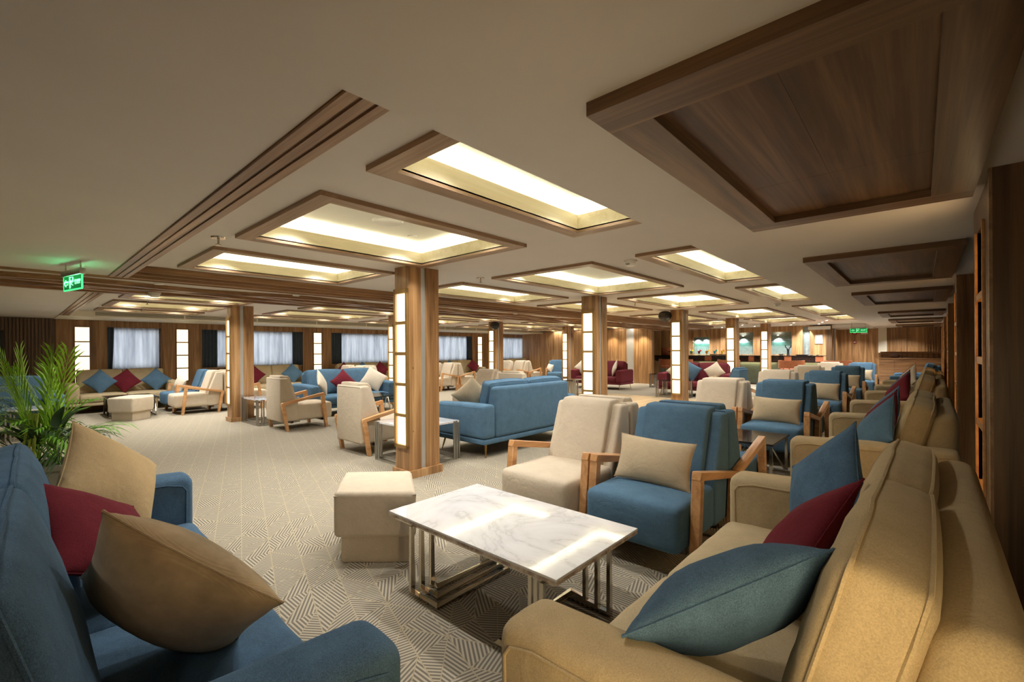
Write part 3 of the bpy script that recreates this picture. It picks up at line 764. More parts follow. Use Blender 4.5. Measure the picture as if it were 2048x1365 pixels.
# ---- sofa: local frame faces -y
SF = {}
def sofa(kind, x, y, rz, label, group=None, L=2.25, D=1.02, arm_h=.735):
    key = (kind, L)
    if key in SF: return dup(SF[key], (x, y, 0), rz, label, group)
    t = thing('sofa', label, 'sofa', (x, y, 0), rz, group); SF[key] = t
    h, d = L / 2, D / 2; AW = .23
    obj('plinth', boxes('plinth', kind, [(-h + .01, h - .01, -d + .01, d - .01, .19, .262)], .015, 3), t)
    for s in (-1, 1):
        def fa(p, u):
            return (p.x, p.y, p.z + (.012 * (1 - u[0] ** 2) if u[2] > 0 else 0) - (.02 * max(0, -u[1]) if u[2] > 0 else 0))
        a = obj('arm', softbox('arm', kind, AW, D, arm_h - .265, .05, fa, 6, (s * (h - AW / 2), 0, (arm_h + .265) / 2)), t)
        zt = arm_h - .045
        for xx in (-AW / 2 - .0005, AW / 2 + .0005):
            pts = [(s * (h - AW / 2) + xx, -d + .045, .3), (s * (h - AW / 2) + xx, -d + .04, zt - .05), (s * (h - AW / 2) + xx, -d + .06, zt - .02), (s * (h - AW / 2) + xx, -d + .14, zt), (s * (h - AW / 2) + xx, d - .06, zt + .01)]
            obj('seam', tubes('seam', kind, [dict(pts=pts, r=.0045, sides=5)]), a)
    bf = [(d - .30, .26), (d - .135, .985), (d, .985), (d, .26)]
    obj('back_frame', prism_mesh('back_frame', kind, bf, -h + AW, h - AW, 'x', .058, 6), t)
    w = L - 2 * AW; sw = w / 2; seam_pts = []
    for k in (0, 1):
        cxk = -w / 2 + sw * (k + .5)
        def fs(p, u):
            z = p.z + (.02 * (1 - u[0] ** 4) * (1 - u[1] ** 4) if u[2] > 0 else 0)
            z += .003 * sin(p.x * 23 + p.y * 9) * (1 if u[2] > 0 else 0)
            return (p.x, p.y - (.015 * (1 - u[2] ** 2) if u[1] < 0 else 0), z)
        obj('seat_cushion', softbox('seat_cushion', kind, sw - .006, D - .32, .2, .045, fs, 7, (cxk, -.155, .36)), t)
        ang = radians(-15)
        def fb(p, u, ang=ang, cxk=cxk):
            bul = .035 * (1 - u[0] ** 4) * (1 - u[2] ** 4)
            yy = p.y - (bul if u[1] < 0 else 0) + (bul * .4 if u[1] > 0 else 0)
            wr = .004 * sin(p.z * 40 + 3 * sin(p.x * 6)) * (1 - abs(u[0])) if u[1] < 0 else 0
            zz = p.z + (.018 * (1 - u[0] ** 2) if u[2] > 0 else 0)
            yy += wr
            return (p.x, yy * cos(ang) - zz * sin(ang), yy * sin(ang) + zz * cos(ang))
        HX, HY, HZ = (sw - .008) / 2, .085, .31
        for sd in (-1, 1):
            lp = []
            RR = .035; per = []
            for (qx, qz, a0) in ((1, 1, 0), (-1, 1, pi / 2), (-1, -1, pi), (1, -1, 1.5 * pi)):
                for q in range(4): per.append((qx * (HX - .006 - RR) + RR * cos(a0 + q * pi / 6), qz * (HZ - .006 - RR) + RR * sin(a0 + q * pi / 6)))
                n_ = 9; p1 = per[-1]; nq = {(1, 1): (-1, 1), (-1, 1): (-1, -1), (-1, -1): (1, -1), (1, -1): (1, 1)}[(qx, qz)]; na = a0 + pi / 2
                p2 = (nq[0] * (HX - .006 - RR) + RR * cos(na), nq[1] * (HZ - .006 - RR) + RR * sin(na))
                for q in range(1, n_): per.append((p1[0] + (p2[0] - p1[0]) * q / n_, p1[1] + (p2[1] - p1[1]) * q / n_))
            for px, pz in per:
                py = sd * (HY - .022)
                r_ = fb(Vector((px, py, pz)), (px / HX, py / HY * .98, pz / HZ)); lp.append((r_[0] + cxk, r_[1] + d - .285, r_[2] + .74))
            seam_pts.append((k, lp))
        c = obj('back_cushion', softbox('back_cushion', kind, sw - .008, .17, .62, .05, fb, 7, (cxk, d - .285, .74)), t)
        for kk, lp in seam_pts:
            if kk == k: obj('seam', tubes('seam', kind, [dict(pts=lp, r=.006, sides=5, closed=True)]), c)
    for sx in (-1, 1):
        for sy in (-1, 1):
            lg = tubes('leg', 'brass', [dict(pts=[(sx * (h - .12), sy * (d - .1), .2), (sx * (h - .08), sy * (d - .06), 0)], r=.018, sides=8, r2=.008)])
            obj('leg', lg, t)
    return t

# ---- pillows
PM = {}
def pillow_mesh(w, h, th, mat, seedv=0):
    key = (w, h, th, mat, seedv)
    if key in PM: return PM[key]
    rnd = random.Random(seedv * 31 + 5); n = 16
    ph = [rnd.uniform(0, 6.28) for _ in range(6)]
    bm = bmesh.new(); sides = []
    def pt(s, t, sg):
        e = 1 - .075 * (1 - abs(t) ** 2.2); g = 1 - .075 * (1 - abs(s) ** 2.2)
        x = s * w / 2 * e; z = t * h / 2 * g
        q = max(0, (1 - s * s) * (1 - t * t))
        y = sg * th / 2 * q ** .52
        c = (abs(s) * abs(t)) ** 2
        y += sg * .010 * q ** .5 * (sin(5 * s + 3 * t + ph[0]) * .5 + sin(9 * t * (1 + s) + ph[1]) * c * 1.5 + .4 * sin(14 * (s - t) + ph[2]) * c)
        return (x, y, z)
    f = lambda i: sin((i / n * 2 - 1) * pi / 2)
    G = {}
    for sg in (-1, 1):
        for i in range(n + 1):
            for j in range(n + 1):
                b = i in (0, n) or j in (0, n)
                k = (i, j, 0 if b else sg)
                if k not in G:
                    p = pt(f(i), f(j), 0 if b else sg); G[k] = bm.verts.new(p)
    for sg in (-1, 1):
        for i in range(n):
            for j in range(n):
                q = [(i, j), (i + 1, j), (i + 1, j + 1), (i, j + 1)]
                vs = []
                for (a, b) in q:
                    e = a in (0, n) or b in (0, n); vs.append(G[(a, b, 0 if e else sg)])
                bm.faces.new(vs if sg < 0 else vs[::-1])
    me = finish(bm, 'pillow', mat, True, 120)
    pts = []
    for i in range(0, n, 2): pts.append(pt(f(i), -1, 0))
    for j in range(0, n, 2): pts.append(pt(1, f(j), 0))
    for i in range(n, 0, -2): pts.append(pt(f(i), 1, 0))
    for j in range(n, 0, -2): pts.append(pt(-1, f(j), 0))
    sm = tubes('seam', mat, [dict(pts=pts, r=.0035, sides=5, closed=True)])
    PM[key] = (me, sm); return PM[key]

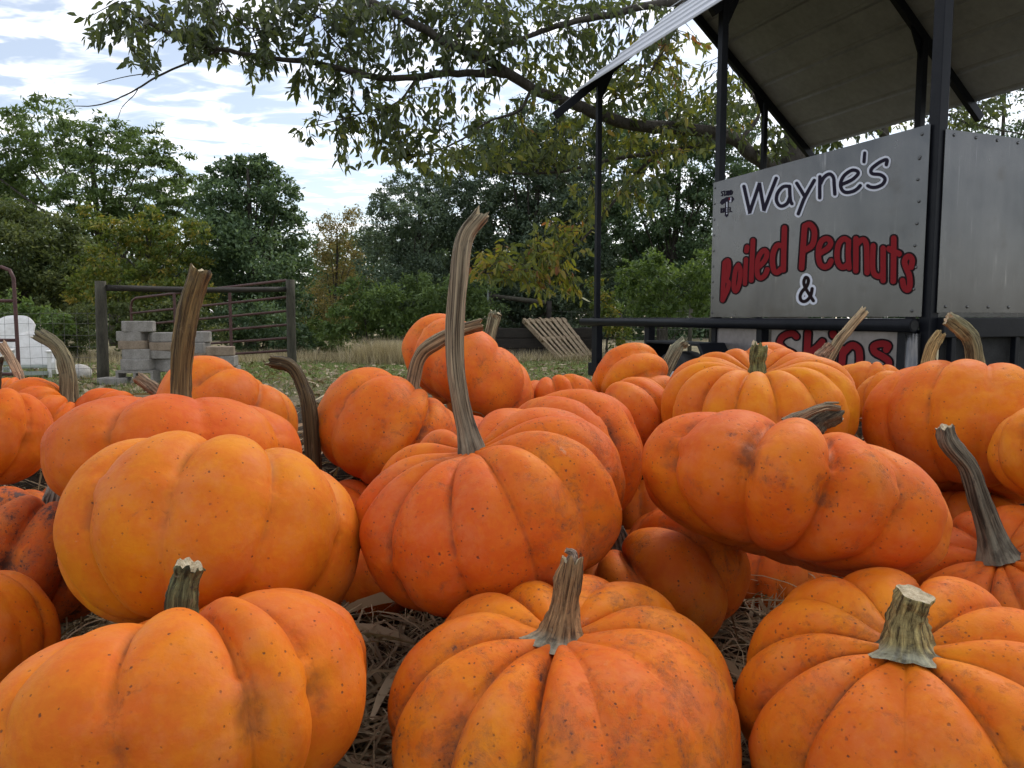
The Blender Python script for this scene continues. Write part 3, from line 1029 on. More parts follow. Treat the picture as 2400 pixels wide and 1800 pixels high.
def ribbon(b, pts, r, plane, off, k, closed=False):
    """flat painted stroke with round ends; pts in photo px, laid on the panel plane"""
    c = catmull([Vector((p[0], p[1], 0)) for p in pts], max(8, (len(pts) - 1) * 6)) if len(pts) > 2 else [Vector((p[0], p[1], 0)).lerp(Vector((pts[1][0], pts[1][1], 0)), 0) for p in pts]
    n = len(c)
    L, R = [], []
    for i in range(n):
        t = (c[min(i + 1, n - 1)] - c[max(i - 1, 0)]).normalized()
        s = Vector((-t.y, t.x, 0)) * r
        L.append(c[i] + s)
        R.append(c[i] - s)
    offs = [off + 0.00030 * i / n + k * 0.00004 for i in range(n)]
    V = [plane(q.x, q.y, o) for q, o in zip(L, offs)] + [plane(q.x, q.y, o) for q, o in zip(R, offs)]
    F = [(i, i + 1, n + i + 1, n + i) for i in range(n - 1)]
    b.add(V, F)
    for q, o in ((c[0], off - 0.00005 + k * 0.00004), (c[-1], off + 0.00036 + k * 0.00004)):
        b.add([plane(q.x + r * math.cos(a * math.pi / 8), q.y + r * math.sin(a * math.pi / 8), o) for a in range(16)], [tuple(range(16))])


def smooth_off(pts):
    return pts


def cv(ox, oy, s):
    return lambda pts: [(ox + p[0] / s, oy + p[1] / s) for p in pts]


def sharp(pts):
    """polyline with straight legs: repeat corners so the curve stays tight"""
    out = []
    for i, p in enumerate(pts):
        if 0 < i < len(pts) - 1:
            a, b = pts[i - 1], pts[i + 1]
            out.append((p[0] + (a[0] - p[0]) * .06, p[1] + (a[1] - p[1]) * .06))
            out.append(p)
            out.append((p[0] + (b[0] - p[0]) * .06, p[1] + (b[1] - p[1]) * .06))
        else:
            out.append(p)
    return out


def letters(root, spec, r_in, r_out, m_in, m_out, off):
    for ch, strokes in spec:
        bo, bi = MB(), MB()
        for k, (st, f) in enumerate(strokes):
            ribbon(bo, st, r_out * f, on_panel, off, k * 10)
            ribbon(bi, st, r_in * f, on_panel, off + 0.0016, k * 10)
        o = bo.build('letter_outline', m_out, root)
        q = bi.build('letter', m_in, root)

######

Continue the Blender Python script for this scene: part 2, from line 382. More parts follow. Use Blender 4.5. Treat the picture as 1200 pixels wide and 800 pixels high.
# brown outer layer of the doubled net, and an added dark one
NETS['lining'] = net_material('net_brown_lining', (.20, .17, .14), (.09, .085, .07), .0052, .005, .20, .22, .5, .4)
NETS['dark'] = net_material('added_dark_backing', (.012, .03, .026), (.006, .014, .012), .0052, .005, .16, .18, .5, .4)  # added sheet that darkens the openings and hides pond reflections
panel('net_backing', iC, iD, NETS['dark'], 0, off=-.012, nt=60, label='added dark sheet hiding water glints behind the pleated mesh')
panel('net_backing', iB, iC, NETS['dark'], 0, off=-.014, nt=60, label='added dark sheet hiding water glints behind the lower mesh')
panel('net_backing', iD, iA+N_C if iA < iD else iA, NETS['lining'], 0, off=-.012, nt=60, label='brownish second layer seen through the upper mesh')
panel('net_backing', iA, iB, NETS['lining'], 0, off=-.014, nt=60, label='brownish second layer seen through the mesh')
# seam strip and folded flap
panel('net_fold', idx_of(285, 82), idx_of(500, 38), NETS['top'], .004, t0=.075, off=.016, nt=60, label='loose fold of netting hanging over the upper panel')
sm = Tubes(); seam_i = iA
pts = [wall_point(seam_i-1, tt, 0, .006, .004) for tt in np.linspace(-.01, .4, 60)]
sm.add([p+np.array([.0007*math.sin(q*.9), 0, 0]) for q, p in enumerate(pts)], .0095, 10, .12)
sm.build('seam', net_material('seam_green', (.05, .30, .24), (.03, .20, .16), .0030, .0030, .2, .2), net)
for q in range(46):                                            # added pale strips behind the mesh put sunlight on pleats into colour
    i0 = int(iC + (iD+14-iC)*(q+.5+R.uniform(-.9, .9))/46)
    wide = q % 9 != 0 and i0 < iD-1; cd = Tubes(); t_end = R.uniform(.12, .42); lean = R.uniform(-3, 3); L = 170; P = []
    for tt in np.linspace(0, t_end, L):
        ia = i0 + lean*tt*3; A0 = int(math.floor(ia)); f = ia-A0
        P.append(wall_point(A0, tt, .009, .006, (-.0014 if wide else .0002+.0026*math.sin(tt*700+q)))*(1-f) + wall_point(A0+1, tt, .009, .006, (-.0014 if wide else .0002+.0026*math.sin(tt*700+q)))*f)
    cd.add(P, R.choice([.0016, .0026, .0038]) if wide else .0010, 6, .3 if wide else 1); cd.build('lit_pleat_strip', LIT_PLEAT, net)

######

▶ _What to do_
Report only the number of lines that hold the word "parts".

▶ _Exercise result_
3